I once worked on several Western wear accounts, Justin Boots and Panhandle Slim PRCA Rodeo apparel among them. We'd shoot for weeks on Texas ranches with real, working cowboys or in rodeo arenas with rodeo cowboys. They are a tough bunch. I found out I wasn't.
One morning before the sun came up, we were on a huge ranch north of Fort Worth, shooting cowboys rounding up longhorns. Just as we got set up and ready to shoot, the entire herd got upset stomachs - a polite term for what actually happened. Hundreds of bovinae suddenly unloaded everywhere - on cue, as if their colons were on a synchronized timer. The aroma hung in the air for miles.
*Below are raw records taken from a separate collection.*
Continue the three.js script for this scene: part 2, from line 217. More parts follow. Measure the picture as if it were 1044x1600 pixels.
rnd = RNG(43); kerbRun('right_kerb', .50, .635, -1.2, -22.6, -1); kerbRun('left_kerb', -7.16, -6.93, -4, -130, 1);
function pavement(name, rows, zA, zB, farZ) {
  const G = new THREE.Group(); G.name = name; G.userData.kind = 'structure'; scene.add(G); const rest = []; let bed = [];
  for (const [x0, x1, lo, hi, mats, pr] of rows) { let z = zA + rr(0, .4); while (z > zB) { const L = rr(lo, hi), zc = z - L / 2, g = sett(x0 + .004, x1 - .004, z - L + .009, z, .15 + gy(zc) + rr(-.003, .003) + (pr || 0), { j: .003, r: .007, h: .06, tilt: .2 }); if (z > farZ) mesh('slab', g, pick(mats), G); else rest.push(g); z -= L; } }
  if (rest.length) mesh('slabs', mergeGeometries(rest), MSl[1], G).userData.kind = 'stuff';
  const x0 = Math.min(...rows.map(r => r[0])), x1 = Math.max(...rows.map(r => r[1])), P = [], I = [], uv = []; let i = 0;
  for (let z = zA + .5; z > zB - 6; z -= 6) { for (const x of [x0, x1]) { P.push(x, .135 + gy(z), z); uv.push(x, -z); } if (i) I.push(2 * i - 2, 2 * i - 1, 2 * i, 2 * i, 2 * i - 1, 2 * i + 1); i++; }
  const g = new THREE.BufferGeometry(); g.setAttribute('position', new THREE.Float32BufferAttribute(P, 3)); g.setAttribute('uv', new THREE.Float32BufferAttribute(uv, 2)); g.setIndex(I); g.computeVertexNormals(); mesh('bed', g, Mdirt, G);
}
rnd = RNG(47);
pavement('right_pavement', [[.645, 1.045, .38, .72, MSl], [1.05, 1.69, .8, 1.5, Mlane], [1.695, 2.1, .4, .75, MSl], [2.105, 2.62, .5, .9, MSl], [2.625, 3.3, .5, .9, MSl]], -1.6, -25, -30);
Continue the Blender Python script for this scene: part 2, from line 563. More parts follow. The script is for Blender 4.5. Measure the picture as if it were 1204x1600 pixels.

While the real cowboys were working on this stinky setback, I stood over by the fence, watching and wondering how they would wash all those longhorns. What I didn't see was the meanest horse on the ranch sneaking up behind me. He was taller than the other horses and had a Jack Nicholson air about him. About the time I felt his breath on the back of my neck, he peeled his floppy horse-lips back, protruded a giant set of pearly whites, and chomped down on me.
If you have never been hoisted into the air by the skin of your back, you can't clearly comprehend the pain involved. As that Goliath of a horse swung me around, two old ranch hands saw the action and moseyed over. One of them - the one with a sardonic drawl and a penchant for stating the obvious - looked up at me as I flailed about in the pungent air and said, "Looks like he's got ya there."
Yeah. I could feel a kidney and part of my liver going down Mean Mr. Ed's throat before my new best friend Hoss decided that the best course of action was to cold-cock the animal. Hoss hit the horse on the nose with a roundhouse left hook which, of course, caused the horse to clench his teeth even harder.
Now, instead of operating out of playful mischief, the horse was snorting and angry. He stomped and slung me around like a cheap pet store toy, then shot me through the air about ten feet. When I hit the ground, I did the only thing I could think of: I jumped over the fence . . .
And landed in the freshly extruded ocean of longhorn dung. Strange as it sounds, at that particular moment, it was the better of the two options.
I was no worse for the biting and finished the shoot with a bruise between my shoulder blades the size of Steven Tyler's mouth. At sunset the old cowboys all gathered around me. "You're one of us now," Hoss said.
"Welcome to the Got Bit by the Meanest Horse in Texas Club."